The story goes like this: in 2019, a beekeeper named İbrahim Sedef was having his hives raided by a bear. After trying and failing to secure his facility, he decided to turn his pest into a panellist. He set up a table with four types of honey: Chestnut, Flower, Cherry, and the world-renowned Anzer honey.


The bear showed up, and without hesitation, it consistently went for the Anzer honey first. To be sure this wasn’t a fluke, İbrahim rearranged the honey pots night after night. Yet, no matter the layout, the bear always chose the Anzer.

He didn’t even taste the cherry jam we squeezed in between. The big boy knows what tastes good. — Ibrahim SEDEF

The story was about more than a bear with expensive taste. It was the purest, most honest user test I have ever seen.

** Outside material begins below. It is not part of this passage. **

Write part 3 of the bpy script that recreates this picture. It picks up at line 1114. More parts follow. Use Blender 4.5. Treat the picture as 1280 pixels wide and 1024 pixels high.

Three UX Lessons from a Bear

The bear’s behavior offers a masterclass in user research. Here are three lessons we can learn from it:


1. Actions Speak Louder Than Words

The bear has no agenda. It has no biases, no desire to please the researcher, and no ego. Its only goal is to get the best honey, and it demonstrates its preference through direct, unfiltered action.


This is in stark contrast to human users in a focus group, who might tell you they love your new design to be polite, but then never actually use the feature. The truth isn’t in what users say; it’s in what they do. Behavioral data, like click maps, session recordings, and conversion rates, tells the real story. The bear is our heat map. It shows us exactly where the value is, no commentary needed.


2. True Testing Requires Rigor

The most brilliant part of the beekeeper’s experiment? He kept changing the position of the honey pots. If he hadn’t, he might have wrongly concluded that the bear simply preferred the pot on the far left. By randomising the layout, he isolated the key variable: the product itself.


This is the foundation of a good A/B test. When we change five things on a landing page at once, we learn nothing. Real insight comes from changing one variable at a time, a headline, an image, a call to action, and measuring its specific impact. The beekeeper wasn’t just testing; he was conducting a rigorous experiment.


3. Your Biggest “Problem” Can Be Your Best Feedback Source

Initially, the bear was a problem. It was a pest, a threat to the business. But the beekeeper reframed the situation, turning his biggest problem into his most valuable data source. He found an opportunity for feedback where others would only see a loss.


This is a powerful lesson for how we should view customer complaints, support tickets, and bug reports. These aren’t annoyances to be dealt with; they are free consultations showing us exactly where our product is weakest. The key is being willing to listen, even when the feedback comes from an unexpected or frustrating source.


Find Your Anzer Honey

Our job as designers and product builders is to set out the “honey pots” for our users and observe what they actually choose. We need to focus less on what they tell us and more on what their actions show us.


So, the next time you’re stuck between design options or drowning in conflicting opinions, ask yourself:


“What would the bear do?”


The answer will probably lead you straight to your own Anzer honey.




P.S. Yes, This Is a True Story.

And for the sceptics in the room, the tale of the gourmet bear is 100% real. Here’s the original news report to prove it.


A quick heads-up, the article is in Turkish, which is a perfect final usability test for Translate, isn’t it?


A final, respectful note. The man behind this brilliant experiment, beekeeper İbrahim Sedef, passed away a few years ago. His wonderful curiosity has given us all a timeless lesson in understanding our “users.” May he rest in peace.